Q: What are the biggest challenges facing apartment firms in the second half of 2007 and in 2008? What are the biggest opportunities?

A: The biggest challenge is increasing construction and land costs. It’s hard as heck to make new construction apartments work. The traditional approach of build and hold is not the game today. The game today is get it built and sell it.

For us, the biggest opportunity is to have a very strong local presence here in a market that is growing.

Q: With federal regulators trying to force banks to become more cautious about underwriting commercial loans, and subprime home loans going bad, how are you seeing lenders change their underwriting and loan proceeds?

A: The tightening is more on the consumer side. On the commercial side, terms have not changed. There are lots of options.

Q: What are you seeing in your area in regard to condos and their impact on rental markets?

A: The numbers I am hearing is that 25 to 30 percent of condos are being rented out.

Q: What are you seeing developers do to meet the growing demand for workforce housing?

A: It gets back to basic land and construction costs, which make it difficult to meet this need. Municipalities will have to come into deals with creative programs.

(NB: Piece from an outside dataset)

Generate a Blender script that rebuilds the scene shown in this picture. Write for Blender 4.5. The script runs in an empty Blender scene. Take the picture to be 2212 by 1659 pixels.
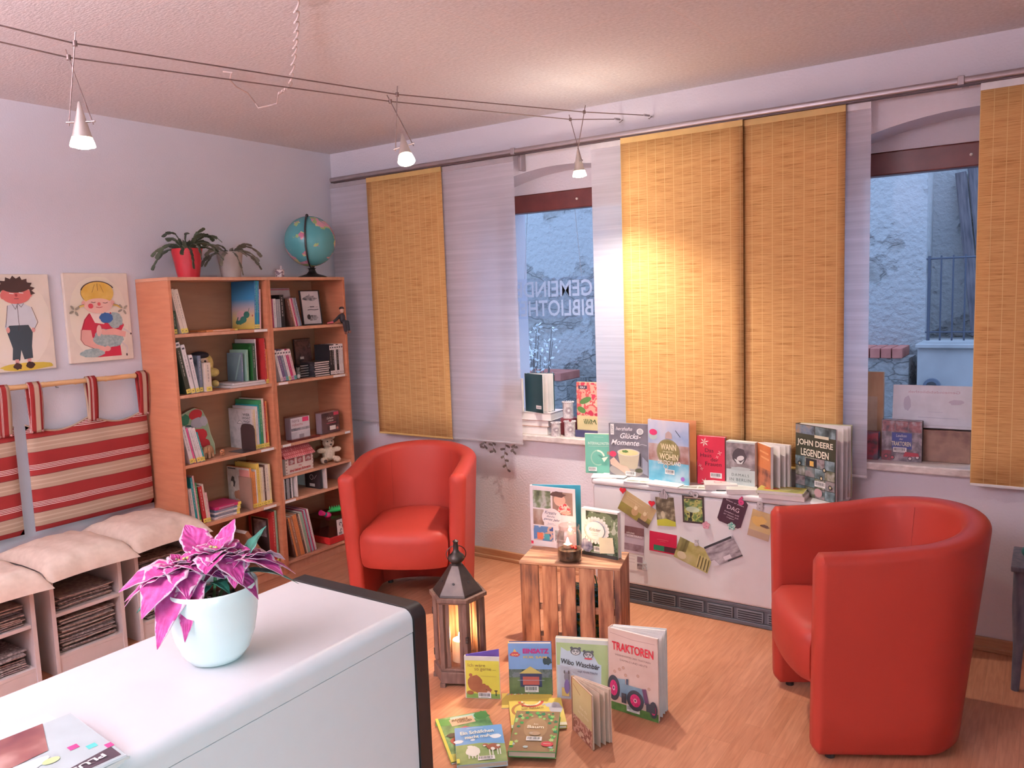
import bpy, bmesh, math, random
from mathutils import Vector, Matrix, Euler
random.seed(7)
SC = bpy.context.scene
COL = SC.collection
PI = math.pi
R = math.radians

# ---------------------------------------------------------------- camera
CAM = Vector((4.0073, -3.8630, 1.5905))
YAW, PITCH, ROLL, FPX = 2.1657, -0.1091, -0.0358, 1725.33
cd = bpy.data.cameras.new('camera')
cam = bpy.data.objects.new('camera', cd)
COL.objects.link(cam)
fw = Vector((math.cos(PITCH)*math.cos(YAW), math.cos(PITCH)*math.sin(YAW), math.sin(PITCH)))
rt0 = fw.cross(Vector((0, 0, 1))).normalized()
up0 = rt0.cross(fw)
rt = math.cos(ROLL)*rt0 + math.sin(ROLL)*up0
up = -math.sin(ROLL)*rt0 + math.cos(ROLL)*up0
cam.matrix_world = Matrix(((rt.x, up.x, -fw.x, CAM.x), (rt.y, up.y, -fw.y, CAM.y), (rt.z, up.z, -fw.z, CAM.z), (0, 0, 0, 1)))
cd.sensor_fit = 'HORIZONTAL'
cd.sensor_width = 36.0
cd.lens = FPX/2212*36.0
cd.clip_start = 0.02
cd.clip_end = 100
SC.camera = cam

# ---------------------------------------------------------------- world: blue dusk sky
w = bpy.data.worlds.new('dusk_sky')
SC.world = w
w.use_nodes = True
bg = w.node_tree.nodes['Background']
bg.inputs[0].default_value = (0.42, 0.61, 1.0, 1)
bg.inputs[1].default_value = 2.7

# ---------------------------------------------------------------- view
SC.view_settings.view_transform = 'Standard'
SC.view_settings.look = 'None'
SC.view_settings.gamma = 1
SC.view_settings.use_curve_mapping = False
SC.view_settings.exposure = 0.1

# ---------------------------------------------------------------- added fill lights
def light(name, kind, loc, energy, col, **kw):
    l = bpy.data.lights.new(name, kind)
    l.energy = energy
    l.color = col
    tgt = kw.pop('target', None)
    for k, v in kw.items():
        setattr(l, k, v)
    o = bpy.data.objects.new(name, l)
    COL.objects.link(o)
    o.location = loc
    if tgt is not None:
        o.rotation_euler = (Vector(tgt)-Vector(loc)).to_track_quat('-Z', 'Y').to_euler()
    return o
# fill lights added behind the camera: down, up and cool; housings built below
light('fill_downlight', 'AREA', (1.8, -4.6, 2.08), 2, (1.0, 0.84, 0.88), shape='RECTANGLE', size=1.3, size_y=0.2, target=(1.8, -4.6, 0))
light('fill_uplight', 'AREA', (1.8, -4.6, 2.14), 370, (0.88, 0.85, 0.96), shape='RECTANGLE', size=1.3, size_y=0.2, target=(1.8, -4.6, 3))  # added to brighten the ceiling and the bounce from it
light('cool_fill_light', 'AREA', (5.25, -4.45, 1.38), 15, (0.50, 0.90, 1.0), shape='RECTANGLE', size=0.3, size_y=0.2, spread=R(80), target=(2.62, -3.0, 0.45))  # added to cool and brighten the cabinet side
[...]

Q: Some market analysts say the buying craze is slowing, and cap rates are turning up in some regions. What do you see happening now and over the next 12 months with cap rates?

A: I think they are stable. I don’t think they will go much lower, but I think you can anticipate there will be aggressive appetite out there over the next 12 to 18 months. There is a lot of equity chasing deals.

Q: What is your company most proud of among its recent achievements?

A: On the construction side, we have done a lot of high-profile projects with great clients, condos, student housing, and commercial structures. On the development side, our two mixed-use projects, Sky Loft Condominiums and Historic Westside Village. The completed phases are doing well.

Q: What’s one thing that every developer should be doing today to prepare for the next five years?

A: You must really define the space you want to play in. Get a grip on design, your look, your costs, what the market wants, how deep you want to go with green building methods.

As you do developments, what do you want to stand for and is it relevant for the future? Is it making a difference, not just economically, but is it turning the project area around?